### DIRECTIVE:
Repeat only the lines running from the beginning of the material through the line that contains "a = G(1632, 1096, .1);".

### DATA SEGMENT:
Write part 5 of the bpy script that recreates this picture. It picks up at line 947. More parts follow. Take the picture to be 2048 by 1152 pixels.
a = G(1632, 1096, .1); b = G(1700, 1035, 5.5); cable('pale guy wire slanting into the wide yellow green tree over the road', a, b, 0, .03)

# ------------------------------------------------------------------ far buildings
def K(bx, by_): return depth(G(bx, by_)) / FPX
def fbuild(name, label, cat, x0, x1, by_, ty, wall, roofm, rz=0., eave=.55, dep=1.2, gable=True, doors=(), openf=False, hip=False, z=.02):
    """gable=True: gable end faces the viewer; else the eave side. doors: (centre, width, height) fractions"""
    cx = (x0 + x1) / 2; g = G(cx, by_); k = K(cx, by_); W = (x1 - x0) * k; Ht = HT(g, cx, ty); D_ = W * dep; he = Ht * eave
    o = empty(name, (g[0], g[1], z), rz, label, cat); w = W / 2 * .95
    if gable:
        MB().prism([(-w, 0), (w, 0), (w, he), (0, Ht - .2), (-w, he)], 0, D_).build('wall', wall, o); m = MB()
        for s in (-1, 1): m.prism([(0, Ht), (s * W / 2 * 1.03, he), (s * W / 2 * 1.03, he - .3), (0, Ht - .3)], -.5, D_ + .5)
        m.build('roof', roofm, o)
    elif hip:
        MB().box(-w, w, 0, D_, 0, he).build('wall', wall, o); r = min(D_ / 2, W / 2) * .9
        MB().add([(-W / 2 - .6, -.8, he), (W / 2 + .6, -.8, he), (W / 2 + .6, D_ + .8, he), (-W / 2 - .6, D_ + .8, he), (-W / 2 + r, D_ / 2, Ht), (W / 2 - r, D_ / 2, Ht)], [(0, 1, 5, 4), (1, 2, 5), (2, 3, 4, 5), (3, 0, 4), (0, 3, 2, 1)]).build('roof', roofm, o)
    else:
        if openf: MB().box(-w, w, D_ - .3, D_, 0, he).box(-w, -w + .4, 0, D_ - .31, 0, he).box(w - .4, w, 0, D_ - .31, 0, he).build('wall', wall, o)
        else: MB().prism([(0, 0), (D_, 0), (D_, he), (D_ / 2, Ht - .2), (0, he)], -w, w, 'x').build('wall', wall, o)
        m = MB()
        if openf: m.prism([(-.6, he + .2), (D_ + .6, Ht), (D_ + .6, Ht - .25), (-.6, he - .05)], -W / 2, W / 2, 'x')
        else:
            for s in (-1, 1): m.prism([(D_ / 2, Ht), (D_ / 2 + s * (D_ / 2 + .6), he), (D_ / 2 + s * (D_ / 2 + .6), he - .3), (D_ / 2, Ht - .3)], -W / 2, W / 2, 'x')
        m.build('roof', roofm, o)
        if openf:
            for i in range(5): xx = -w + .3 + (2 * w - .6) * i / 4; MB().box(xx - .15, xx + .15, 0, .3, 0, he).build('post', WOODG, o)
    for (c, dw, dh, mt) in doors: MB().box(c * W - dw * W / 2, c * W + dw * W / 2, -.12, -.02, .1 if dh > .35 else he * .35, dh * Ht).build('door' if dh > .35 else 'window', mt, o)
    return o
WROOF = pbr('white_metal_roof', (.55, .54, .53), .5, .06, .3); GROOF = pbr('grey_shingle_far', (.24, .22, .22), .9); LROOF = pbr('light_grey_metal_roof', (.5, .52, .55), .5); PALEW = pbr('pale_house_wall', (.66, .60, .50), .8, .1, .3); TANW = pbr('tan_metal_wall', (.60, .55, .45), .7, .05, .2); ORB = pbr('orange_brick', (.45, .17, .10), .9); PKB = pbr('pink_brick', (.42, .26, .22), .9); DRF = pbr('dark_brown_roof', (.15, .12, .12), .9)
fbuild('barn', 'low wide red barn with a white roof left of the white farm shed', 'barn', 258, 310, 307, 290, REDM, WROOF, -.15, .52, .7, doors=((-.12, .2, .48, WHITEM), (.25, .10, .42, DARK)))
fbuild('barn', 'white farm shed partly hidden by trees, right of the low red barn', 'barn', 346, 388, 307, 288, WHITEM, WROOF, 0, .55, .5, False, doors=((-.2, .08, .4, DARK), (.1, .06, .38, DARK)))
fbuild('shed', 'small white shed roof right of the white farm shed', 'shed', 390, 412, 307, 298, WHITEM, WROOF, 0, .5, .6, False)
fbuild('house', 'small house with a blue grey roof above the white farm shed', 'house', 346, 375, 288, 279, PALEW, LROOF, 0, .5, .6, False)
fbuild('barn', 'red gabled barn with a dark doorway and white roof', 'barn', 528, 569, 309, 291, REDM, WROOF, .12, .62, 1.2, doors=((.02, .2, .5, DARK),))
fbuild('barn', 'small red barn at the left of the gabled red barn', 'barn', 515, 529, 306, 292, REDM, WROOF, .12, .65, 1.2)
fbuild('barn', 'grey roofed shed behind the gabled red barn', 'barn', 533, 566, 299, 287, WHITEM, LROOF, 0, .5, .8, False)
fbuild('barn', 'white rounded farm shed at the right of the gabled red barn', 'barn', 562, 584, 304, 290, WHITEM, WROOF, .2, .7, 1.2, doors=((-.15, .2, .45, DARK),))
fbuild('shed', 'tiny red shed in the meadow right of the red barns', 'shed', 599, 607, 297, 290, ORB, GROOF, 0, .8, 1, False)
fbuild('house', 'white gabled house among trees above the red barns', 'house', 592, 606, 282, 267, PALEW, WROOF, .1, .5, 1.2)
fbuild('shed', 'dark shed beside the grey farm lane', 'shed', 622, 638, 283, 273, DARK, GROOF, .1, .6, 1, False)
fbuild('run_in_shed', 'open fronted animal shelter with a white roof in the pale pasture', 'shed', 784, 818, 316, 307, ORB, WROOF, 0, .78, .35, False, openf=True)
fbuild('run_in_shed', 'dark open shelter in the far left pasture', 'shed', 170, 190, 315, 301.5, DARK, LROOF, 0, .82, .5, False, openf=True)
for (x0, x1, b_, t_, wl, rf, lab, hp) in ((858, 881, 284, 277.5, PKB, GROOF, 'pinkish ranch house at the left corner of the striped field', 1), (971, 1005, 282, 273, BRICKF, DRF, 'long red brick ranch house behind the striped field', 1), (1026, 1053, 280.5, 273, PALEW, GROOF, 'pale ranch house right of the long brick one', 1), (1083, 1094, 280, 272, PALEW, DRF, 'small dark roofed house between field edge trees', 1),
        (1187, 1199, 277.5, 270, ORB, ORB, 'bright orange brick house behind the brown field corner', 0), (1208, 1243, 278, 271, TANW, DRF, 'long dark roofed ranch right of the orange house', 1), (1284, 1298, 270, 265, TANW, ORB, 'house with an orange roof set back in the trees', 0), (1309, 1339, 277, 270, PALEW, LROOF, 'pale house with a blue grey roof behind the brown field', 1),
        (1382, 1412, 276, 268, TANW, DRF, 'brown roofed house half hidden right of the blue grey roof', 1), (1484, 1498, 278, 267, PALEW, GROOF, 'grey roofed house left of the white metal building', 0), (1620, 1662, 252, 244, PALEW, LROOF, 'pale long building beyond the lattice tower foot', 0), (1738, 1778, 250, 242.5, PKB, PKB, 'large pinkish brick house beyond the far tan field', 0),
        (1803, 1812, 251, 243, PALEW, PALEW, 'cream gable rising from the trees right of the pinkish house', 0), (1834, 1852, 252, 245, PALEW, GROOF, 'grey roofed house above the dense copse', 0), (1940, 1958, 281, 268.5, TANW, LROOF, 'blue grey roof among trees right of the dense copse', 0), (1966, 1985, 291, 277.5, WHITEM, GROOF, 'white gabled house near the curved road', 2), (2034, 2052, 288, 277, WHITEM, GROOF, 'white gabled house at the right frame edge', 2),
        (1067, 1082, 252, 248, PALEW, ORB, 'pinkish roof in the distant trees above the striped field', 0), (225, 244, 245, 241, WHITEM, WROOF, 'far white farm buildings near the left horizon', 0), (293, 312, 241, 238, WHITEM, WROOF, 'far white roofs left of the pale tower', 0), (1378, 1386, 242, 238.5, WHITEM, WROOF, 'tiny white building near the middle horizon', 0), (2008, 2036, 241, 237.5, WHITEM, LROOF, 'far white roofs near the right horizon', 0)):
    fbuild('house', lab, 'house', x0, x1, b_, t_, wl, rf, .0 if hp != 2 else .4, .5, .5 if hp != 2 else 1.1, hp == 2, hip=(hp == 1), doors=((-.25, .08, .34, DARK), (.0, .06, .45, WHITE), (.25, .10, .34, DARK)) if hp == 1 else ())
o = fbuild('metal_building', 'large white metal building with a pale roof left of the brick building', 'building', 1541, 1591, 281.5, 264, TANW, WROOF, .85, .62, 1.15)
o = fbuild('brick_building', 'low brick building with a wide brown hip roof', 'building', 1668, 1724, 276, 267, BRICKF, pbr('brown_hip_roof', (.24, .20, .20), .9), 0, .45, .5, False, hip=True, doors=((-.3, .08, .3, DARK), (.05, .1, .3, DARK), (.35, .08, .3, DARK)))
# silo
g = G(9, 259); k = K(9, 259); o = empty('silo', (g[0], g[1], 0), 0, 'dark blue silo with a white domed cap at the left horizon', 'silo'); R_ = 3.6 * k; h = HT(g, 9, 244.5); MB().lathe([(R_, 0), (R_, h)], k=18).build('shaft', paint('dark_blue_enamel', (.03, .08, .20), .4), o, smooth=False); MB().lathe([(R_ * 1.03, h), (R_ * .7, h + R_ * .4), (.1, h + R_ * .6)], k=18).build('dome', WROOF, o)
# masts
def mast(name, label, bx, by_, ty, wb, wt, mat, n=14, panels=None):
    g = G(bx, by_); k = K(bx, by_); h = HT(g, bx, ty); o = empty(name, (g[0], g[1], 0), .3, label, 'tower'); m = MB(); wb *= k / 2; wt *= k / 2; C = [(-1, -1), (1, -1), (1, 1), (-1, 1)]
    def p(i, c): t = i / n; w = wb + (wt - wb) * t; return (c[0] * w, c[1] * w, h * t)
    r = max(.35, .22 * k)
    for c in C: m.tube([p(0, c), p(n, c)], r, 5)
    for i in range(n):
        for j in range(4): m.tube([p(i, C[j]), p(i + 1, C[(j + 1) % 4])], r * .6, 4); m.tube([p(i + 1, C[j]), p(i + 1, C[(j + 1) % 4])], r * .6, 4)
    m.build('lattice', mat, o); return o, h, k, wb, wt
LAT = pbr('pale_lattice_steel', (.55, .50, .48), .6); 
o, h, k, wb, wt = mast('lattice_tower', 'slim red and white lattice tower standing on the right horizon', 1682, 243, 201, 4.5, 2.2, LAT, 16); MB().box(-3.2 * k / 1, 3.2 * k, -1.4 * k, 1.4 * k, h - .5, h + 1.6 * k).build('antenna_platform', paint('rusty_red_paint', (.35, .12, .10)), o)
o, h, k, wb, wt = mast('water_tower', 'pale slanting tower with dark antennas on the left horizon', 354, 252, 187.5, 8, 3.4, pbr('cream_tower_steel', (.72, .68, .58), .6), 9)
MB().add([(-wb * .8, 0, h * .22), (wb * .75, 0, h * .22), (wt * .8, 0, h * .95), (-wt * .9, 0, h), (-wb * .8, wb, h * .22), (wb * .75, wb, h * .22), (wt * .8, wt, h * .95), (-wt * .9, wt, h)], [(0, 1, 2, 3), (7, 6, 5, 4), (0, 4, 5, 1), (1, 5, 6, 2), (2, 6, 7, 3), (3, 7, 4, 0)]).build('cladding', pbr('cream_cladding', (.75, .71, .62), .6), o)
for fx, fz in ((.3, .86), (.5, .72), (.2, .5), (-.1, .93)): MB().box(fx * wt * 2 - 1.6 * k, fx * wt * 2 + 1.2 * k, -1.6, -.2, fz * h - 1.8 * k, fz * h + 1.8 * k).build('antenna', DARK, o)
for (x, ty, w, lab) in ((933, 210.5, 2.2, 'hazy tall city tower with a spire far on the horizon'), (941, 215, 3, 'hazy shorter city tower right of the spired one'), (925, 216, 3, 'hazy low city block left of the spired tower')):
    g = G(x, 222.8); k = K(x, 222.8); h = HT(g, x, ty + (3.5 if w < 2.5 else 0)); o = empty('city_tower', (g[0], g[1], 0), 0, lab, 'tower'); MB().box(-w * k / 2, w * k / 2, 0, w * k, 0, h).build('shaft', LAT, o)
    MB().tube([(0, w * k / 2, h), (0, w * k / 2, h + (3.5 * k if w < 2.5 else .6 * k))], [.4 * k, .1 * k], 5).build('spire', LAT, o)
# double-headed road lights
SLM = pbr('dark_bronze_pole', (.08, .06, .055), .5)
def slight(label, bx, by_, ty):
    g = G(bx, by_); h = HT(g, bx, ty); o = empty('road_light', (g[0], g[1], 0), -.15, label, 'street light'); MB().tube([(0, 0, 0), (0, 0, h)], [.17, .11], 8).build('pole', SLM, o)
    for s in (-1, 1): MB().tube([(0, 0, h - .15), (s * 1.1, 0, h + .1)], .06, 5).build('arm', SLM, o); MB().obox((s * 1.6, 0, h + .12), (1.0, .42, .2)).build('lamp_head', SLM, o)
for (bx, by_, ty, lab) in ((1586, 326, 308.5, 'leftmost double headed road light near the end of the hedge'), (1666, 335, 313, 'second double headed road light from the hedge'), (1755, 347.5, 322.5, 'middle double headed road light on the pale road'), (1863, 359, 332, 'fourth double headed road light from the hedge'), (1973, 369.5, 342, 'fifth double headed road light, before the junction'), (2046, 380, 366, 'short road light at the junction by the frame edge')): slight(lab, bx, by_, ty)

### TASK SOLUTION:
Write part 5 of the bpy script that recreates this picture. It picks up at line 947. More parts follow. Take the picture to be 2048 by 1152 pixels.
a = G(1632, 1096, .1); b = G(1700, 1035, 5.5); cable('pale guy wire slanting into the wide yellow green tree over the road', a, b, 0, .03)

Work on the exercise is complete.